El mito del Armagedón -ese día de ira en el que se enfrentan todas las fuerzas del bien y del mal en un descomunal e irrepetible combate- lo formuló San Juan Evangelista, con algunas inspiraciones preexistentes, en el capítulo 16 del Apocalipsis. Y su significado venía a ser, en esencia, que, cuando el mal multiplica su desorden, y el caos amenaza el plan de la Creación -eso que en política llamamos «el sistema»- aparecen los siete ángeles encargados de vaciar sobre la tierra los siete cálices del furor de Dios. Y desde ese momento todo el universo se juega su destino en un solo envite, como cuando la luz se enfrenta a las tinieblas.

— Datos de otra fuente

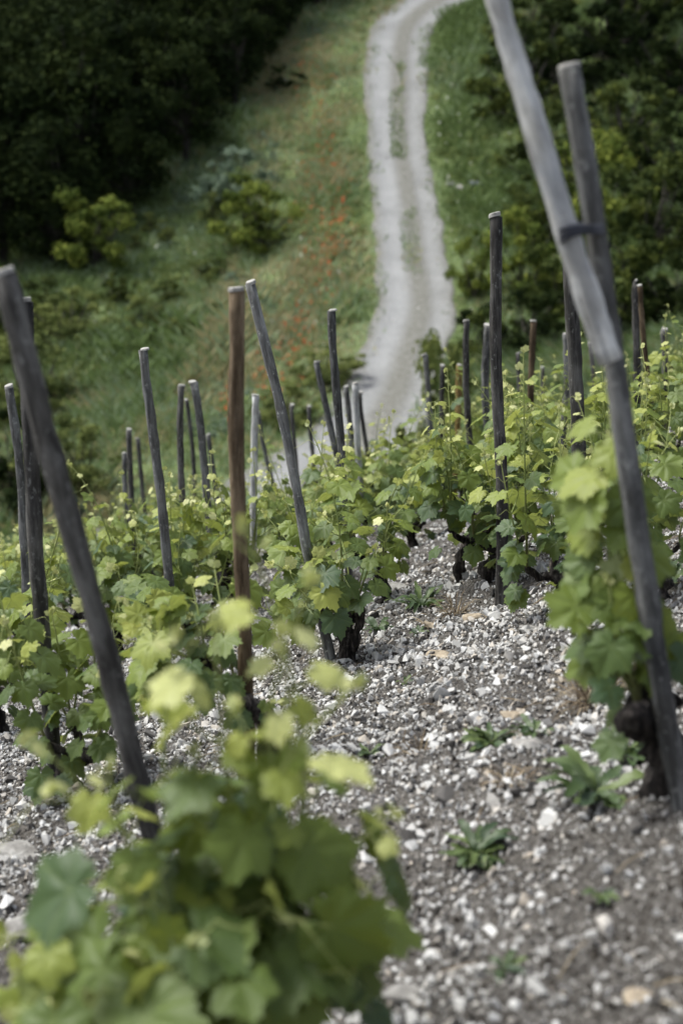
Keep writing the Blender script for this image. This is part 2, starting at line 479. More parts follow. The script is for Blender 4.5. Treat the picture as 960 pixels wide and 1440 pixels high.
# ------------------------------------------------------------------ single rocks
def rock(name, x, d, size, flat, mat, label, group=None, seed=0, rz=0., sink=.3):
    v, f = hull(seed + 900, 22, flat, .12)
    bm = bmesh.new()
    vs = [bm.verts.new(c) for c in v]
    for t_ in f: bm.faces.new([vs[i] for i in t_])
    bmesh.ops.bevel(bm, geom=list(bm.edges), offset=.05, segments=1, affect='EDGES')
    bmesh.ops.recalc_face_normals(bm, faces=bm.faces)
    me = bpy.data.meshes.new(name); 
    bmesh.ops.scale(bm, vec=(size[0], size[1], size[2]), verts=bm.verts)
    bm.to_mesh(me); bm.free(); me.materials.append(M[mat])
    o = link(name, me); o.location = Vector(G(x, d)) + Vector((0, 0, size[2] * flat * (1 - 2 * sink) * .5)); o.rotation_euler = (NR.uniform(-.12, .12) , .2, rz)
    tag(o, label, 'rock', group); return o
ROCKS = [  # px, py, half sizes, material, label
    (620, 924, (.055, .040, .045), 'tan_rock', 'flat tan rock with a pale top on the gravel alley beyond the dry grass tuft'),
    (726, 1008, (.045, .032, .03), 'tan_rock', 'small cream slab on the gravel to the left of the thick black vine stump'),
    (668, 868, (.060, .045, .04), 'tan_rock', 'brown flat rock on the gravel just in front of the dark upright stake'),
    (748, 893, (.050, .036, .035), 'pale_rock', 'thin tan slab on the gravel below the big lobed vine leaves'),
    (612, 876, (.045, .034, .03), 'tan_rock', 'small tan rock beside the straw at the head of the gravel alley'),
    (686, 806, (.045, .04, .05), 'pale_rock', 'rounded pale rock beside the foot of the dark upright stake'),
    (560, 830, (.10, .06, .05), 'pale_rock', 'long grey rock half buried behind the twisted vine stump'),
    (556, 1046, (.026, .020, .02), 'pale_rock', 'little square cream stone left of the bushy green weed'),
    (580, 1397, (.055, .035, .03), 'pale_rock', 'flat pale rock in dark soil near the bottom of the photo'),
    (78, 1318, (.125, .070, .06), 'pale_rock', 'large pale slab lying beside the blurred foreground vine'),
    (24, 1200, (.085, .055, .05), 'pale_rock', 'pale grey rock at the left edge above the large slab'),
    (70, 1232, (.032, .026, .024), 'pale_rock', 'round beige stone between the two pale rocks at the left edge'),
    (742, 1080, (.042, .036, .04), 'pale_rock', 'beige lump of rock between the bushy weed and the tall leafed weed'),
    (700, 790, (.04, .03, .04), 'pale_rock', 'upright grey stone leaning on the gravel behind the dark upright stake'),
    (900, 1395, (.030, .026, .026), 'tan_rock', 'rounded brown stone in the dark soil at the lower right corner'),
]
for k, (px, py, sz, mt, lb) in enumerate(ROCKS):
    x, d = sight(px, py)
    rock('rock', x, d, tuple(v_ * 1.3 for v_ in sz), .55, mt, lb, None, k, R.uniform(-.5, .5))
FAR_ROCKS = [(648, 268, (.55, .4, .5), 'pale_rock', 'pale boulder on the verge to the right of the track'),
             (634, 262, (.3, .25, .3), 'pale_rock', 'small white boulder at the very edge of the verge nearest the track'),
             (668, 262, (.5, .35, .4), 'blue_rock', 'grey boulder in the grass farther from the track edge'),
             (650, 172, (.30, .25, .25), 'pale_rock', 'white stone in the upper grass on the verge right of the track'),
             (75, 490, (.75, .35, .35), 'blue_rock', 'bluish rock showing in the dark scrub behind the left stakes'),
             (107, 372, (.40, .2, .2), 'pale_rock', 'pale flat stone at the foot of the dark wood'),
             (94, 356, (.2, .2, .2), 'pale_rock', 'small pale stone in the grass just below the dark wood'),
             (398, 114, (.45, .25, .25), 'pale_rock', 'grey stone in the bank high up beside the dark wood'),
             (511, 520, (.24, .16, .14), 'pale_rock', 'largest white stone along the left edge of the track'),
             (517, 498, (.16, .12, .12), 'pale_rock', 'white stone on the track edge just above the largest one'),
             (528, 499, (.15, .12, .1), 'pale_rock', 'white stone lying a little inside the left track edge'),
             (570, 407, (.15, .12, .1), 'pale_rock', 'white stone on the left wheel rut of the track'),
             (458, 596, (.15, .12, .1), 'pale_rock', 'white stone at the foot of the poppy bank beside the track')]
for k, (px, py, sz, mt, lb) in enumerate(FAR_ROCKS):
    x, d = sight(px, py, 24)
    rock('boulder' if sz[0] > .3 else 'rock', x, d, sz, .6, mt, lb, None, 50 + k, R.uniform(-.5, .5), .2)
# loose pale stones strewn on the track
mb = MB()
for _ in range(520):
    i = R.randrange(40, 455); o_ = R.choice([R.gauss(0, .28), R.gauss(.85, .2), R.gauss(-.9, .12)])
    x, d = TC[i] + TN[i] * o_ * hw[i]
    v, f = shapes[R.randrange(14)]; s = .03 + .07 * R.random() ** 3
    p = W(x, d, H(x, d) + .06)
    mb.add(v @ np.array(rand_rot(1, NR)[0]).T * s + p, f)
tag(link('track_stones', mb.mesh('track_stones', M['gravel'])), kind='stuff')

# ------------------------------------------------------------------ stakes
def on_ground_along(px0, py0, px1, py1, d):
    for t_ in np.arange(.2, 4, .002):
        px, py = px0 + (px1 - px0) * t_, py0 + (py1 - py0) * t_
        x, u = (px - 480) / F * d, (720 - py) / F * d
        if u <= H(np.array(x), np.array(d), False): return x
    return x

def make_stake(name, base, top, rad_, mat, label, cut='cut', taper=.92, seed=0, point=False, sink=.06, group='wooden vineyard stakes', bend=1.):
    base, top = np.array(base), np.array(top)
    ax = top - base; L = np.linalg.norm(ax); ax /= L
    root = empty(name, base, 0, label, 'stake', group)
    root.rotation_mode = 'QUATERNION'
    root.rotation_quaternion = Vector((0, 0, 1)).rotation_difference(Vector(ax))
    n = 26; r = np.random.default_rng(seed)
    zs = np.linspace(-sink, L, n)
    wob = np.cumsum(r.normal(0, .0011, (n, 2)), axis=0); wob -= np.linspace(0, 1, n)[:, None] * wob[-1]
    P = np.stack([wob[:, 0], wob[:, 1], zs], 1)
    P[:, 0] += bend * r.uniform(.004, .016) * np.sin(np.pi * np.clip(zs / L, 0, 1) * r.uniform(.9, 2.2)) * r.choice([-1, 1]); P[:, 1] += .006 * np.sin(np.pi * np.clip(zs / L, 0, 1) * 2)
    rr = rad_ * (1.0 - (1 - taper) * (zs / L)) * (1 + .05 * r.normal(size=n))
    if point: rr[-3:] *= np.array([.95, .75, .38])
    v, f, c = tube(P, rr, 14, .05, seed)
    mb = MB(); mb.add(v, np.concatenate([np.concatenate([f[:, [0, 1, 2]], f[:, [0, 2, 3]]]), c]))
    link('shaft', mb.mesh('shaft', M[mat], True), root)
    if cut:
        k = 14; a = np.linspace(0, 2 * np.pi, k, endpoint=False)
        tilt = r.uniform(-.25, .25, 2)
        def ring(rad2, z): 
            x_, y_ = np.cos(a) * rad2, np.sin(a) * rad2
            return np.stack([x_, y_, z + tilt[0] * x_ + tilt[1] * y_], 1)
        rt = rr[-1]
        h0 = abs(tilt).sum() * rt
        vv = np.concatenate([ring(rt * 1.0, L - .001 + 0 * a + h0 * 0), ring(rt * .985, L + .004 + h0), ring(rt * .86, L + .007 + h0), [[0, 0, L + .007 + h0]]])
        ff = []
        for j in range(k):
            q_ = (j + 1) % k
            ff += [(j, q_, k + q_), (j, k + q_, k + j), (k + j, k + q_, 2 * k + q_), (k + j, 2 * k + q_, 2 * k + j), (2 * k + j, 2 * k + q_, 3 * k)]
        mb = MB(); mb.add(vv, np.array(ff)); link('cut_end', mb.mesh('cut_end', M[cut]), root)
    return root

S = [  # top px,py; lower px,py; distance; width px; material; label; pointed
 (5, 386, 205, 1170, 3.3, 31, 'wood_dark', 'thick blurred dark grey stake leaning across the left foreground from the left edge', 0),
 (33, 425, 79, 1100, 4.9, 21, 'wood_dark', 'tall dark stake with a pale rounded top just behind the thick blurred stake', 0),
 (13, 545, 45, 880, 7.5, 12, 'wood_grey', 'thin grey stake at the left edge, left of the tall one with the pale top', 0),
 (78, 637, 84, 690, 13, 6, 'wood_grey', 'very small grey stake tip showing right of the thick leaning foreground stake', 0),
 (204, 492, 237, 838, 7.2, 13, 'wood_grey', 'slim grey flat topped stake standing alone before the grassy slope', 0),
 (175, 638, 178, 700, 12, 7, 'wood_grey', 'short grey stake tip, lowest of the far trio left of the slim lone grey stake', 0),
 (182, 605, 185, 720, 11.5, 8, 'wood_dark', 'dark pale topped stake, tallest of the far trio left of the lone stake', 0),
 (193, 617, 203, 700, 14, 6, 'wood_dark', 'thin dark stake, right one of the far trio left of the slim lone grey stake', 0),
 (256, 543, 256, 770, 9.4, 9, 'wood_dark', 'upright dark grey stake, left of the close pair between lone and brown stakes', 0),
 (271, 538, 297, 735, 9.4, 11, 'wood_grey', 'slanting grey stake, right of the close pair between lone and brown stakes', 0),
 (262, 563, 271, 650, 13, 6, 'wood_dark', 'thin far stake seen between the close pair left of the brown stake', 0),
 (293, 612, 303, 680, 13, 7, 'wood_grey', 'short leaning far stake between the slanting grey stake and the brown stake', 0),
 (332, 409, 346, 1140, 4.4, 21, 'wood_brown', 'tall reddish brown stake with a bright cut top standing upright left of centre', 0),
 (353, 399, 464, 930, 5.9, 14, 'wood_lichen', 'silvery lichen flecked stake leaning right beside the brown stake down to the twisted stump', 0),
 (359, 557, 357, 705, 10.5, 10, 'wood_pale', 'pale grey upright stake seen right behind the brown stake', 0),
 (363, 580, 388, 695, 13, 6, 'wood_grey', 'thin slanting stake between the pale upright stake and the lichen flecked stake', 0),
 (411, 570, 415, 640, 14, 6, 'wood_dark', 'tiny dark stake in the far row right behind the lichen flecked stake', 0),
 (435, 572, 441, 650, 13, 6, 'wood_dark', 'thin dark far stake beside a pale shoot tip right of the lichen flecked stake', 0),
 (446, 510, 474, 660, 10.5, 9, 'wood_grey', 'leaning grey stake tucked against the left of the slender stake in front of the track', 0),
 (468, 437, 486, 757, 7.7, 11, 'wood_grey', 'slender upright grey stake in front of the track left of centre', 0),
 (487, 544, 497, 650, 13, 8, 'wood_grey', 'blurry grey stake touching the right side of the slender stake before the track', 0),
 (499, 540, 508, 675, 11, 9, 'wood_pale', 'light grey stake before the pale track right of the slender stake', 0),
 (508, 552, 518, 665, 13, 6, 'wood_dark', 'thin dark leaning stake, last of the cluster before the pale track', 0),
 (596, 500, 608, 612, 12, 8, 'wood_grey', 'grey stake in front of the leafy sapling at the foot of the track', 0),
 (622, 515, 621, 605, 13, 7, 'wood_dark', 'short dark stake between the sapling and the yellowish new stake', 0),
 (646, 514, 642, 605, 12.5, 8, 'wood_yellow', 'yellowish new looking stake with a white top', 0),
 (655, 452, 661, 655, 10, 9, 'wood_dark', 'slim blackish stake with a white top left of the tall dark upright stake', 0),
 (685, 459, 685, 650, 9.8, 11, 'wood_grey', 'blue grey stake close against the left of the tall dark upright stake', 0),
 (695, 305, 704, 822, 6.2, 16, 'wood_dark', 'tall dark upright stake with a pale flat top right of the track', 0),
 (749, 452, 745, 610, 10.5, 9, 'wood_brown', 'brownish grey stake midway between the tall dark upright stake and the tied pair', 0),
 (729, 497, 731, 560, 13, 6, 'wood_dark', 'small dark stake tip just right of the tall dark upright stake', 0),
 (762, 517, 761, 560, 15, 5, 'wood_dark', 'tiny thin stake right of the brownish grey one', 0),
 (796, 470, 794, 570, 10.5, 10, 'wood_grey', 'blue grey stake directly left of the broad stake under the hanging pole', 0),
 (806, 356, 809, 640, 5.5, 19, 'wood_dark', 'broad rough dark stake partly hidden behind the hanging pale pole', 0),
 (830, 482, 833, 530, 12, 7, 'wood_dark', 'thin brown stake tip showing just left of the lower end of the pale pole', 0),
 (857, 515, 858, 560, 11, 8, 'wood_grey', 'grey stake tip peeping out under the lower end of the pale pole', 0),
 (894, 395, 892, 545, 10, 10, 'wood_dark', 'pointed dark stake, left one of the crossing pair at the right', 1),
 (898, 402, 918, 575, 10.2, 8, 'wood_brown', 'light brown leaning stake, right one of the crossing pair at the right', 0),
 (934, 464, 934, 555, 11, 9, 'wood_dark', 'dark short stake nearest the right edge in the far rows', 0),
 (899, 512, 898, 560, 14, 6, 'wood_grey', 'little grey stake under the crossing pair at the right', 0),
]
STK = []
for k, (tx, ty, lx, ly, d, wpx, mt, lb, pt) in enumerate(S):
    bx = on_ground_along(tx, ty, lx, ly, d)
    b = W(bx, d, H(np.array(bx), np.array(d)))
    dt = d - .28 * min(1.7, np.linalg.norm(W((tx - 480) / F * d, d, (720 - ty) / F * d) - b))
    tp = W((tx - 480) / F * dt, dt, (720 - ty) / F * dt)
    make_stake('vine_stake', b, tp, wpx / F * d / 2 * 1.02, mt, lb, 'cut', .95, k, pt)
    STK.append((bx, d, lb))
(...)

La nueva política había planteado su asalto al poder como un Armagedón contra el sistema. Y, con una soberbia comparable a la de las grandes rebeliones urdidas contra el orden universal, retaron al pueblo, a la transición, a la UE, a los organismos internacionales y a la simple racionalidad, a un duelo de titanes, en el que unos aparecían como el continuismo estéril, mientras los otros se presentaban como los titanes que iban a gobernar el mundo en nombre de la crisis, la desafección política y la indignación social.
Y este Armagedón terminó ayer -como terminan todos los Armagedones- con el triunfo de la estabilidad y el orden, y con la evidente sensación de que el pueblo se ha hartado de hacer arriesgados equilibrios sobre insondables abismos. El PP gana con brillantez indiscutible, por no decir que propina a sus adversarios -físicos y psíquicos- una malleira histórica. El BNG, que también es un clásico, reclama para sí el regreso del electorado nacionalista que se fue de picos pardos con el populismo descarado. A En Marea le estoupa en los fociños el globo que estaba hinchando con soberbia indescriptible. Y el PSOE, sorpassado aquí, y hundido en Euskadi -donde empata con el PP en escaños-, inicia un incierto viaje como colista de la Santa Compaña, llevando en sus manos el velón de penitente.
Los resultados de Euskadi y Galicia son la vuelta del pueblo por los mismos fueros que hicieron la transición, redactaron la Constitución, superaron el 23F, entraron en la UE, y cosecharon el mayor avance político, social y económico de nuestra historia. Y en España todos sabemos ya -salvo Sánchez, Luena y Hernando- que no queda más que una salida para esta brutal y artificiosa crisis política que generó el bloqueo: que gobiernen los que ganan, y que hagan oposición los que pierden. Pero mi esperanza está en que Sánchez persista en su no hasta darle a Rajoy la mayoría suficiente que necesita, y en que no lleve al PSOE -humillado y derrotado- a una salida falsa. Porque si se retrasa el final un año más, también se quemará la esperanza, que es el PP, en una breve y estéril legislatura. Por eso ahora, más que nunca, son necesarias las terceras elecciones.